A Government Consultation response has confirmed its intention to make flexible working a day one right, allowing more employees the right to request flexible working in relation to when, where and how they work.
Following last year’s consultation on flexible working the Government has recently published its response confirming its intention to amend existing legislation to remove the 26-week qualifying period before an employee can request flexible working. This change is to reflect the no ‘one size fits all’ approach to working arrangements and intends to remove barriers that prevent people from changing jobs and in turn increase labour market participation and diversity.
Flexible working can give employees a better balance between work and their home life and can lead to happier, more productive staff. As well as having benefits for employees, studies have shown that flexible working can benefit employers and can create a diverse workforce and working environment leading to improved morale, productivity and business returns.
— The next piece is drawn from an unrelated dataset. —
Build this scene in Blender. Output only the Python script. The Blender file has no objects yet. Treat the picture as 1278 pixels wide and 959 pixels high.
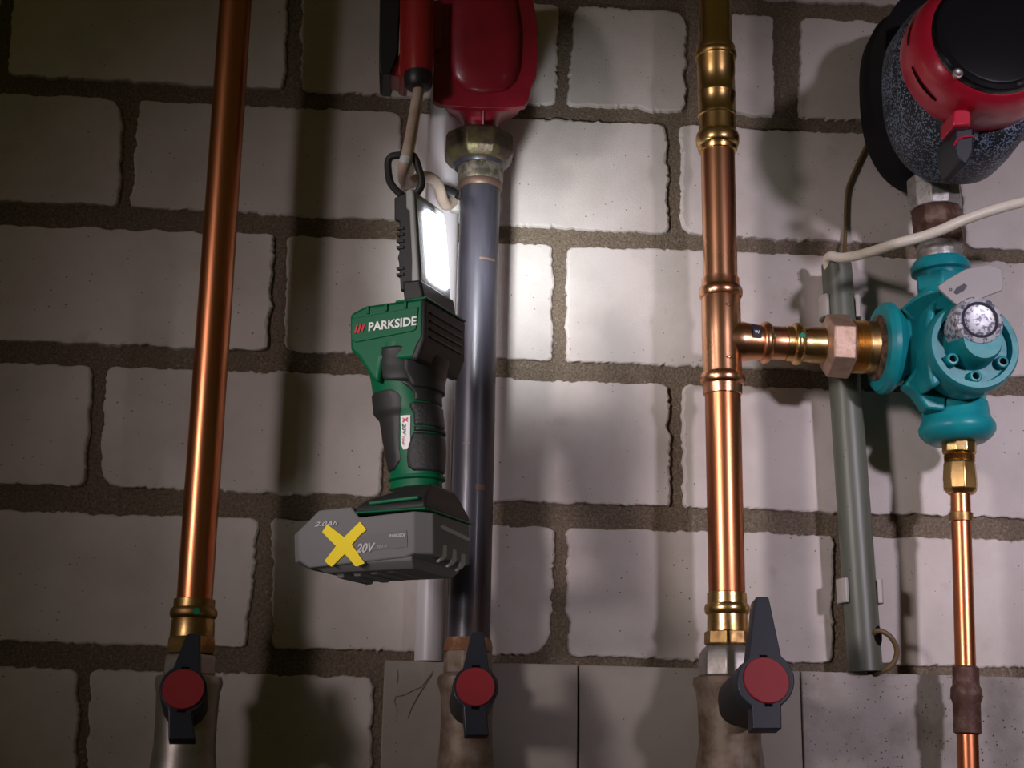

What does this mean for employers?
There will undoubtedly still be some reservation by employees in new employment relationships to make a request to change their work pattern from day one, before they have established themselves in a new role. Therefore only time will tell whether the removal of the qualifying period before a request can be made will actually increase the number of requests made by employees.
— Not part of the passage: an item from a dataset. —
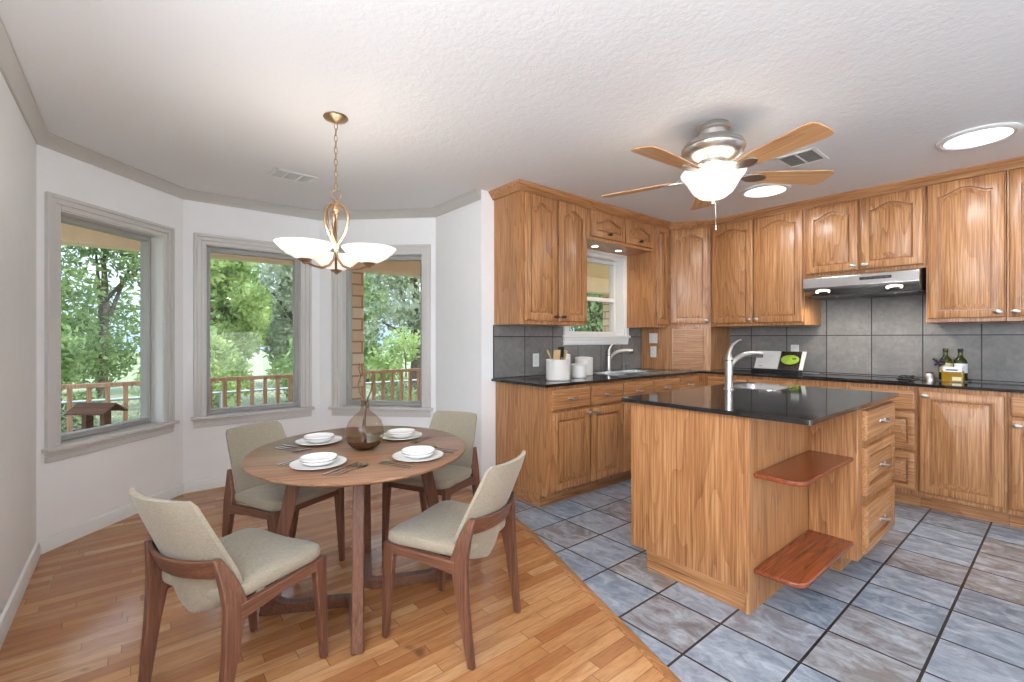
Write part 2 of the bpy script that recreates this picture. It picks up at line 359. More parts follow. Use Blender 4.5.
# keep the left wall's thickness outside the room
bpy.data.objects['wall_left'].location = (-3.79, -.59, 0)
wall('wall_bay_left', C1, C2, HL); wall('wall_bay_center', C2, C3, HC); wall('wall_bay_right', C3, C4, HR)
wall('wall_bay_end', C4, (C5[0], C5[1]), None, th=.0025, e1=0); wall('wall_bay_outer', (-3.80, 2.17), (-3.195, 2.17), None, th=.12, e1=0, e0=0)
KH = (3.17-2.165, 3.99-2.165, 1.27, 2.06)
wall('wall_kitchen_left', (-3.03, 2.168), (-3.03, YB), (KH[0]-.003, KH[1]-.003, KH[2], KH[3]), e0=0)
wall('wall_back', (-3.03, YB), (XR, YB), None)
wall('wall_right', (XR, YB), (XR, -.43), None)
W0 = [(-2.5-.53, 2.205), (-2.497, 2.054), (-2.139, 1.955), (-.92, 1.53), (1.6, .70), (3.5, .07)]
poly_wood = [(-3.79, -.45), (3.55, -.45), (3.55, .055)] + [(1.6, .70), (-.92, 1.53), (-2.139, 1.955), (-2.497, 2.054), (-3.05, 2.205), (-3.78, 2.2), (-4.6, 1.4), (-4.6, .28)]
poly_tile = [(3.55, .055), (3.55, 5.0), (-3.05, 5.0), (-3.05, 2.205), (-2.497, 2.054), (-2.139, 1.955), (-.92, 1.53), (1.6, .70)]
struct(MB().prism(poly_wood, -.05, 0).build('floor', M['planks'], smooth=False))
struct(MB().prism(poly_tile, -.05, 0).build('floor_tile', M['tile'], smooth=False))
thr = [(x, y) for x, y in ((-3.05, 2.19), (-2.497, 2.045), (-2.139, 1.948), (-.92, 1.523), (1.6, .693), (3.5, .06))]
struct(sweep(thr, [(-.022, -.004), (-.022, .003), (-.014, .010), (.012, .010), (.020, .004), (.020, -.004)], 1).build('trim_1', M['oak_h']))
poly_c = [(3.7, -.62), (3.7, 5.15), (-3.2, 5.15), (-3.2, 2.3), (-3.85, 2.3), (-4.75, 1.45), (-4.75, .25), (-3.85, -.62)]
struct(MB().prism(poly_c, ZC, ZC+.2).build('ceiling', M['ceiling'], smooth=False))
# baseboard and bay crown
bb = [(0, 0), (.018, 0), (.018, .045), (.014, .06), (.010, .075), (0, .082)]
path = [(3.49, -.43), C1, C2, C3, C4, C5, (-3.03, 2.28)]
pathr = list(reversed(path))
struct(sweep(path, bb, -1).build('baseboard_left', M['white_trim']))
cp = [(0, ZC-.075), (.008, ZC-.075), (.012, ZC-.06), (.03, ZC-.035), (.045, ZC-.012), (.05, ZC-.01), (.05, ZC-.001), (0, ZC-.001)]
struct(sweep([(3.49, -.43), C1, C2, C3, C4, (-3.035, C5[1])], cp, -1).build('trim_2', M['crown']))

def frame_prof(x0, x1, z0, z1, w_, y0, y1, m):   # rectangular frame of 4 boxes
    m.box(x0-w_, x0, y0, y1, z0-w_, z1+w_); m.box(x1, x1+w_, y0, y1, z0-w_, z1+w_); m.box(x0, x1, y0, y1, z1, z1+w_); m.box(x0, x1, y0, y1, z0-w_, z0)
def window(n, p, q, hole, sash=False, mat='trim', cw=.085, sillout=.05):
    loc, a, L = wallframe(p, q); s0, s1, h0, h1 = hole
    W = empty('window_%d' % n, loc, a); struct(W)
    m = MB()
    for i, (o0, o1, th) in enumerate(((0, .030, .012), (.030, .062, .018), (.062, cw, .025))):   # stepped casing, sides and head
        m.box(s0-o1, s0-o0, -th, 0, h0, h1+o1); m.box(s1+o0, s1+o1, -th, 0, h0, h1+o1); m.box(s0-o0, s1+o0, -th, 0, h1+o0, h1+o1)
    m.build('window_casing', M[mat], W, bev=.003)
    m = MB().box(s0-cw-.02, s1+cw+.02, -sillout, 0, h0-.022, h0+.004).box(s0+.001, s1-.001, -.001, .10, h0-.018, h0+.004); m.build('window_sill', M[mat], W, bev=.006)
    m = MB().box(s0-cw, s1+cw, -.022, 0, h0-.05, h0-.022); m.box(s0-cw, s1+cw, -.016, 0, h0-.085, h0-.05); m.build('sill_apron', M[mat], W, bev=.004)
    m = MB(); e = .004                                                      # jamb lining
    m.box(s0, s0+e, 0, .15, h0, h1); m.box(s1-e, s1, 0, .15, h0, h1); m.box(s0, s1, 0, .15, h1-e, h1)
    m.build('window_jamb', M['white_trim'], W)
    fw = .036; fz0 = h0+fw+.006; m = MB()
    frame_prof(s0+fw+e, s1-fw-e, fz0, h1-fw-e, fw, .09, .15, m); frame_prof(s0+fw+e, s1-fw-e, fz0, h1-fw-e, .010, .078, .09, m)
    if sash: m.box(s0+fw, s1-fw, .085, .13, (h0+h1)/2-.04, (h0+h1)/2+.0); 
    m.build('window_frame', M['vinyl'] if not sash else M['white_trim'], W, bev=.003)
    MB().box(s0+fw, s1-fw, .118, .122, fz0-.004, h1-fw).build('glass_pane', M['pane'], W, smooth=False)
    return W
window(1, C1, C2, HL); window(2, C2, C3, HC); window(3, C3, C4, HR)
window(4, C5, (-3.03, YB), KH, True, 'white_trim', .075, .035)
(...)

A key point for employers to take from the consultation response is that they continue to have a right to refuse a request for flexible working and whilst the consultation considered whether the reasons for refusal remained valid, the response confirms these will not change. An employee only has a right to request not a right to have a flexible working pattern. Legislation remains in place to recognise that employers may have legitimate business reasons to refuse a flexible working request. There are eight specific grounds for rejecting a request, which the Government has confirmed will remain in place and only these grounds may be relied on as reasons for rejection:
- The burden of additional costs.
- Detrimental effect on ability to meet customer demand.
- Inability to reorganise work among existing staff.
- Inability to recruit additional staff.
- Detrimental impact on quality.
- Detrimental impact on performance.
- Insufficiency of work during the periods the employee proposes to work.
- Planned structural changes.
Although an employer still has the right to refuse a request based on the reasons above, the response confirms that it is intending to amend legislation to require employers to discuss any requests they are considering rejecting in line with the ACAS code of practice on flexible working.
The response also confirms the intention to increase the number of times an employee can make a request for flexible working in a 12-month period from once to twice; and reduce the employer’s response time to a request from 3-months down to 2-months.
At present there is no set timeline for when these changes will be implemented.